Denial
From the moment of receiving and tearing open your letter till the next stage - The second you see not the name you want to see but some other choice that you didn't want anyway. And then you think this can't be happening to me. I'm too good for second, third, fourth, n'th choice. They must've got my rankings all wrong. The computer must be faulty. The person entering information into the terminal must be a retard. This is a typo! They mistyped the whole name! Maybe if I rub my eyes enough, twirl around 200 times and jump up and down the name will be right... Yes!? no... It's not a typo and the twirling didn't do squat. But this can't be right!
Anger
The stage where one realizes that there is injustice - Who else got into the uni I wanted? Whuuuaattt?! Why did he/she/it get in and I didn't? WHY? And he/she/it didn't even put it as first choice! It's a conspiracy. There are rumours everywhere! We must APPEAL! We must REVOLT! WE MUST DO SOMETHING! This is so insulting. I don't want to deal with this! Why do we have to work hard at all? Someone must PAY!
Bargaining
The stage where one will do anything to change the situation - Appeal, appeal, appeal. Make excuses, make reasons, make lies. Whatever it takes to get what that first choice! Letter to everywhere and everyone! Make promises in whatever religion believed in.

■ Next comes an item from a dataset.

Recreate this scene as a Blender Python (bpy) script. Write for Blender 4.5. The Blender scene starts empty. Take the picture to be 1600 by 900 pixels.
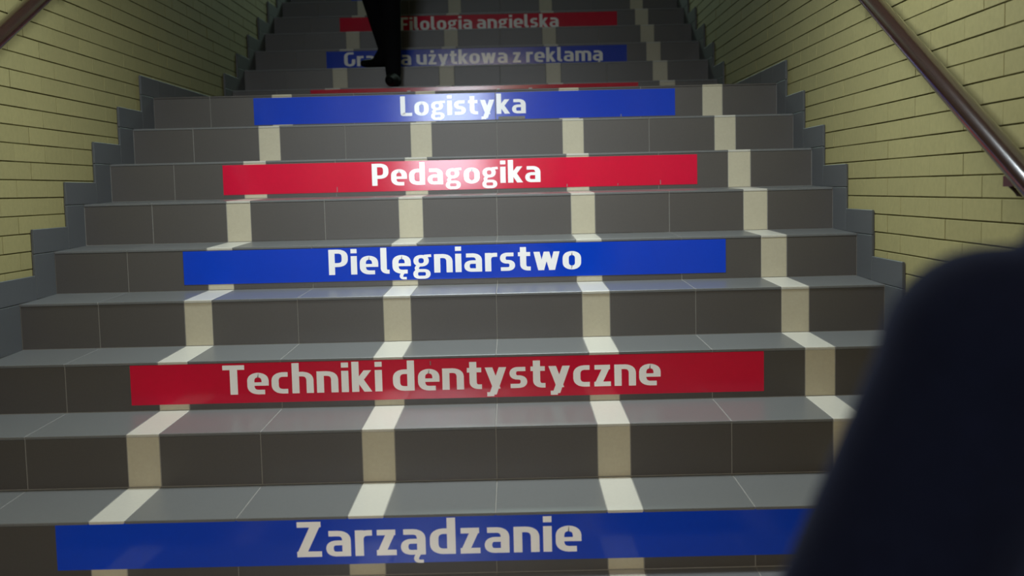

Please give me what I want, I won't ****/(whatever) for a year.
Depression
The stage of learned helplessness - I didn't get it... even after all the appealing. Sigh... I'm just stuck here. There's nothing I can do about it now. But I don't want to go there. It won't be fun because I won't like it. SIGH... I have a headache, I want to go to sleep, I'm so sick of studying, I don't want to see anyone, I want to be alone...
Acceptance
The stage of giving up and giving in - It's probably not so bad. After all the initial pain and annoyance of not getting the first choice I can deal with it now. It's probably why we were given from Friday till Monday (5pm) to think about it. All the time in the world to go through the 5 stages of grief in hopes that there will be fewer appeals and fewer disruptions to the gleeful conspiracy we all have to submit to.